A national salmon management body is to be established by the Minister for the Marine and Natural Resources, Dr Woods, with the twin aims of independence and representation.
The twin - if conflicting - aims should meet a key recommendation of the task force on salmon management, according to the Minister. The commission will "guide and monitor the national salmon management strategy and oversee its essential evolution as circumstances change and develop," Dr Woods said yesterday.
The Minister said that various interests, including commercial netsmen, anglers and fishery owners, would contribute to the commission's formation, and it would draw on the expert advice of a standing scientific committee.
Referring to declining stocks, the Minister said he was convinced the current approach to salmon management was the best way forward.
He wished to replace "the traditional attitude of poacher and gamekeeper with a new culture of co-operation and catchment management".
The task force was initiated by the previous government, and recommended a lifting of the monofilament net ban, among other measures. However, the momentum was let slip during the change in administration, and the Irish Fishermen's Organisation recently warned that much goodwill among the various interests was in danger of being lost.

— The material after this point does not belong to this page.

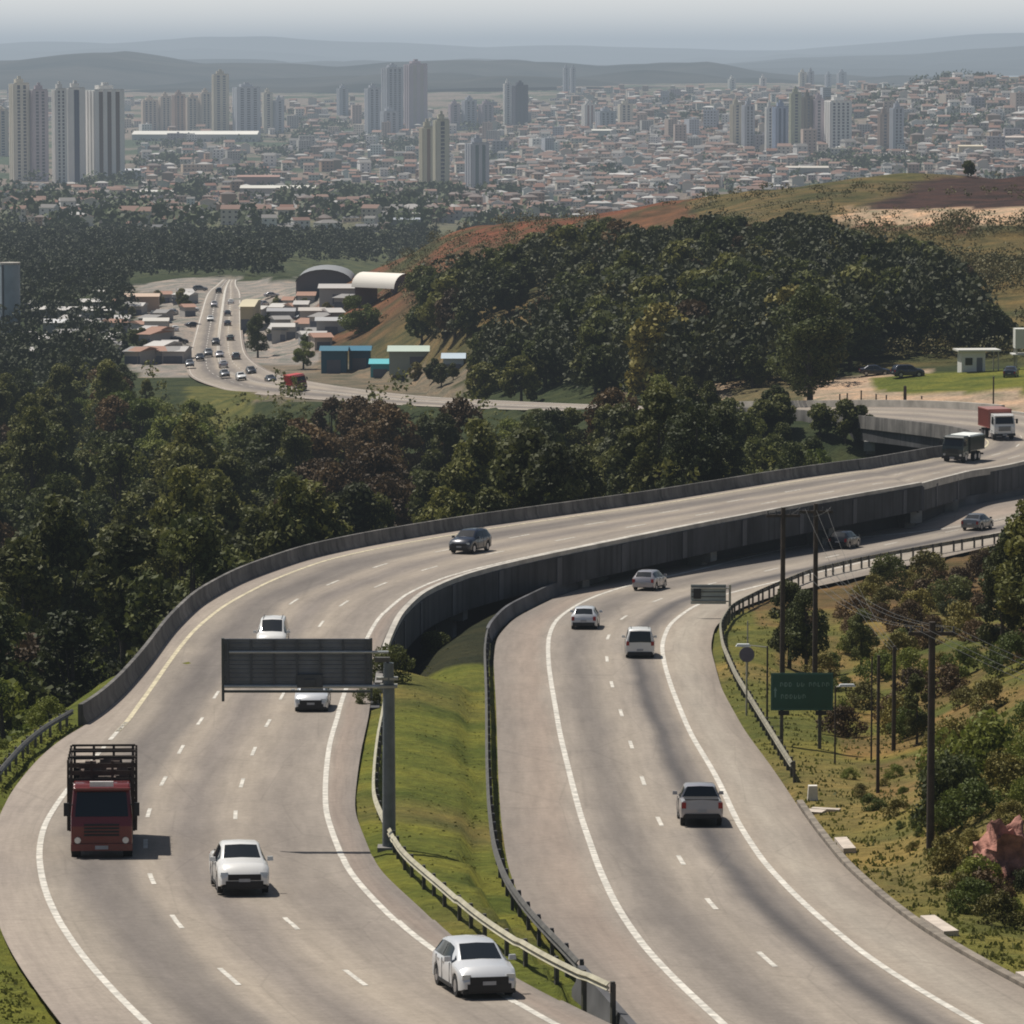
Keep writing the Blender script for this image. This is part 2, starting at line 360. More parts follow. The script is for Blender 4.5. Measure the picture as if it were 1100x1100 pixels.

The IFO accused the Minister of not giving the initiative his full support, and said the Marine Institute had failed to consult commercial fishing interests when drawing up measures to implement certain task-force recommendations.
Chaired by Prof Noel Wilkins of NUI Galway, the task force represented the first serious attempt to tackle a controversial issue in more than a decade and to meet the interests of both commercial salmon fishermen and anglers.
It recommended changes in inshore limits and season length, but also acknowledged the rights of coastal communities involved in seasonal fishing. Its main thrust was that a ban on drift-nets for salmon would be unworkable.
The report recommended a quota and tagging system, and this was undertaken by a technical implementation group established by the Marine Institute.
The IFO believes a tagging system should be introduced for two years before any quota is set on salmon. This would enable accurate catch data to be analysed. Serious consideration should also be given to control of predators - principally seals - which, it claims, are "20 times" more active than the drift-net fleet.
It says the untold long-term damage caused by repetitive pollution incidents must be tackled immediately so that rivers are fit for the fish to return to.
On representation, the IFO says commercial fishermen still have little or no voice on regional fisheries boards and none at all on the Central Fisheries Board. This is in spite of the recommendations of the task force, and of the Report to the Select Oireachtas Committee on Enterprise and Economic Strategy.